The relationship between The Lay Centre and the Russell Berrie Fellowship is a longstanding one. In fact, a number of fellowship alumni lived at The Lay Centre during their time in Rome. One such Russell Berrie Fellowship alumnus, Andrew James Boyd, acknowledged at the anniversary dinner how much he gained from both experiences.     

The John Paul II Center hosted an international conference, titled “Education for Action,” May 7. Organizations actively involved in interreligious dialogue, both at the local and international levels, gathered to take part in “a marketplace of ideas.” They got to know each other, informally present their respective projects, and reach out to people interested in this field. 

Panel discussions followed, featuring well-known speakers from these organizations: Rabbi Jack Bemporad, co-director of the John Paul II Center; Angelica Berrie, president of the Russell Berrie Foundation; Huda Abuarquob, regional director of the Alliance for Middle East Peace; Aart Bos, CEO of MasterPeace; Joyce S. Dubensky, Esq., CEO of Tanenbaum; and Sister Lucy Thornson of the Congregation of the Sisters of Our Lady of Sion. 

“When we invest in one fellow, we plant a seed, and through him/her we can transform communities, societies,” said Berrie. 

Rabbi Bemporad spoke of the change that happens in one’s life because of dialogue. 

“I’ve engaged for many years in the process of dialogue and I have discovered that my understanding of my religion was expanded because of conversations with people of other faiths,” he said. “To be religious, I have to be interreligious.” 

The conclusion of the conference highlighted contributions by Russell Berrie alumni through a series of TED-style talks on the topic of interreligious dialogue and a poster session where alumni who received a grant to run an interfaith project shared their initiatives.  

Russell Berrie alumna Elyse Brazel is the education coordinator at the Faith and Spirituality Centre of the University of Calgary in Canada. With a small grant, she organized the Kaleidoscope Project — a one-week program during which students live together and learn about a different faith tradition each day. 

“This is an experiential learning program that my centre runs every year during the spring reading break,” she explained. “We bring in scholars or religious leaders who are members of each community to give an introduction to their tradition, which includes common misconceptions about their communities. In the afternoon, we will visit sacred sites of the tradition we are learning about.
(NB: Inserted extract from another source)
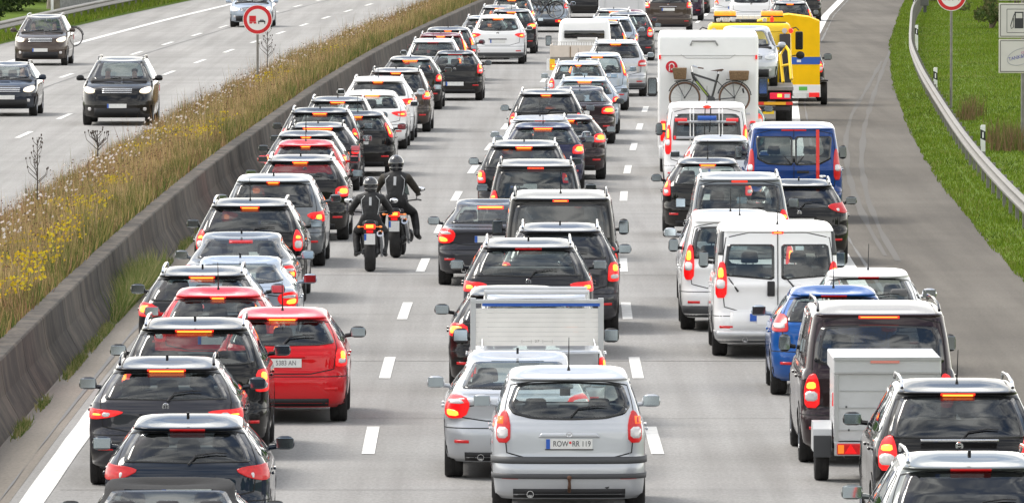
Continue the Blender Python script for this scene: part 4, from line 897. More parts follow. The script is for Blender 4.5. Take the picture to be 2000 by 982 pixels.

It’s a great way to explore your local community and to see the city in a whole new way.”  

Brazel said living at The Lay Centre during her fellowship “was a way to put in practice what I was studying within an ecumenical and interreligious community.”  

Samantha Lin presented the “Interfaith Café,” a yearlong program that she ran at The Lay Centre in 2017, where Lin resided during her studies. The Interfaith Café aimed at providing a space for discussing topics relevant to interreligious dialogue with young adults through encounter and conversation with experts.